Texas is big. It’s bigger than France or Spain. It’s as big as much of the Mid-Atlantic and Midwest. Houston alone is roughly the size of the island of Oahu. Considering the media’s favorite cliche about our state (“everything’s bigger…”), this size would seem to be well-known. Yet when people—even reporters, whose jobs are to verify and convey facts—attempt to explain Texas, the vastness of the landscape somehow escapes them.

This happened again today. The Poynter Institute, a venerable journalism school and research organization in St. Petersburg, Florida, reported on the growth taking place in public radio newsrooms. It’s a positive development for the industry, and Texas is at the heart of it. If you’d like to learn about that, go ahead and read reporter Rick Edmonds’s piece about what’s happening. Just don’t read it to gain any understanding of Texas geography.

Describing Marfa as a Dallas suburb is ridiculous, of course. The two cities are more than five hundred miles apart. That’s like describing Cleveland as a suburb of Manhattan. (Plus, everybody knows that Marfa is really a suburb of Brooklyn.) But it’s also the sort of easy-to-make brain fart that happens sometimes, as much as reporters try to avoid those.

The story was updated with a correction after it ran, explaining that “KERA is based in Dallas, not Marfa, Texas,” which offers a clue as to what happened. The reporting was based, in part, on a September press release that discussed how public radio reporters from Marfa and Dallas were dispatched to El Paso after the August Walmart shooting. The Poynter writer probably assumed geographic proximity between the two. It’s not ideal, but it happens, and that’s what corrections are for.

The story has also been updated—this time without a correction—to remove a second mistake.

El Paso and the Rio Grande Valley are both on the border, but they’re not “adjacent” in any other sense. They’re about seven hundred miles apart. That’d be like describing Washington, D.C., and Jacksonville, Florida, as adjacent because they’re both near the ocean. El Paso is forty miles closer to San Diego than it is to McAllen.

In states that are more reasonably sized—Florida, for example, the Poynter Institute’s home—making these sorts of assumptions is perhaps understandable. You could fit four Floridas into Texas, though, which is a fact that people who haven’t spent years of their life contending with our state’s gargantuan size don’t easily grasp. Even in a big state like California, describing San Diego and the border town Calexico to its east as “adjacent” might not be strictly accurate, but it’s not egregiously off-base. The two are separated by less than 120 miles, about the same distance as between Rio Grande City and South Padre Island, both of which are nominally in the Rio Grande Valley region, and which could reasonably be lumped together.

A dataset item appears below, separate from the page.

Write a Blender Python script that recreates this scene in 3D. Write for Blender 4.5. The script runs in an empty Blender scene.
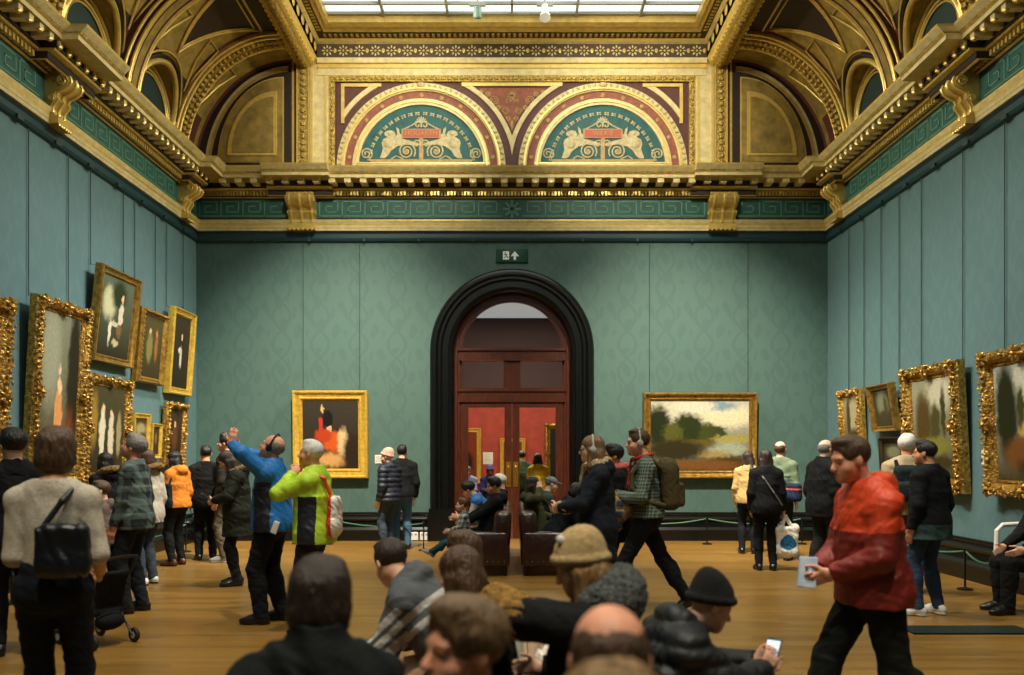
import bpy, math, random
import numpy as np
from mathutils import Vector, Matrix

random.seed(7)
SC = bpy.context.scene
COL = SC.collection
PI = math.pi

# ------------------------------------------------------------------ objects
def link(o, parent=None):
    COL.objects.link(o)
    if parent is not None:
        o.parent = parent
    return o

def tag(o, label=None, cat=None, group=None, kind=None):
    if label: o['label'] = label
    if cat: o['category'] = cat
    if group: o['group'] = group
    if kind: o['kind'] = kind
    return o

def empty(name, loc=(0, 0, 0), rz=0.0, parent=None):
    o = bpy.data.objects.new(name, None)
    o.location = loc
    o.rotation_euler = (0, 0, rz)
    o.empty_display_size = 0.1
    return link(o, parent)

def new_mesh(name, V, F, mats, fm=None, smooth=True, angle=None):
    """V (n,3) array, F list of tuples or (m,4) array."""
    me = bpy.data.meshes.new(name)
    V = np.asarray(V, dtype=np.float32)
    if isinstance(F, np.ndarray):
        m, k = F.shape
        me.vertices.add(len(V)); me.vertices.foreach_set('co', V.ravel())
        me.loops.add(m * k); me.loops.foreach_set('vertex_index', F.astype(np.int32).ravel())
        me.polygons.add(m)
        me.polygons.foreach_set('loop_start', np.arange(0, m * k, k, dtype=np.int32))
    else:
        lens = np.array([len(f) for f in F], dtype=np.int32)
        flat = np.fromiter((i for f in F for i in f), dtype=np.int32, count=int(lens.sum()))
        me.vertices.add(len(V)); me.vertices.foreach_set('co', V.ravel())
        me.loops.add(len(flat)); me.loops.foreach_set('vertex_index', flat)
        me.polygons.add(len(lens))
        st = np.concatenate([[0], np.cumsum(lens)[:-1]]).astype(np.int32) if len(lens) else lens
        me.polygons.foreach_set('loop_start', st)
    for mt in mats:
        me.materials.append(mt)
    if fm is not None:
        me.polygons.foreach_set('material_index', np.asarray(fm, dtype=np.int32))
    me.polygons.foreach_set('use_smooth', np.ones(len(me.polygons), dtype=bool) if smooth else np.zeros(len(me.polygons), dtype=bool))
    me.update(calc_edges=True)
    me.validate()
    if smooth and angle is not None:
        me.set_sharp_from_angle(angle=math.radians(angle))
    return me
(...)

There are five corrections noted on Poynter’s piece, aside from the unmentioned removal of “adjacent.” Most of the mistakes rooted in Texas geography could have been corrected by a quick consultation of Google Maps. (That’s how we learned the distance between Cleveland and New York City.) But the sheer enormity of Texas is hard for people to grasp, unless and until they’ve attempted to drive across it. When mistakes like these occur, they’re good for a knowing chuckle at those apparently incapable of fathoming the totality of Texas.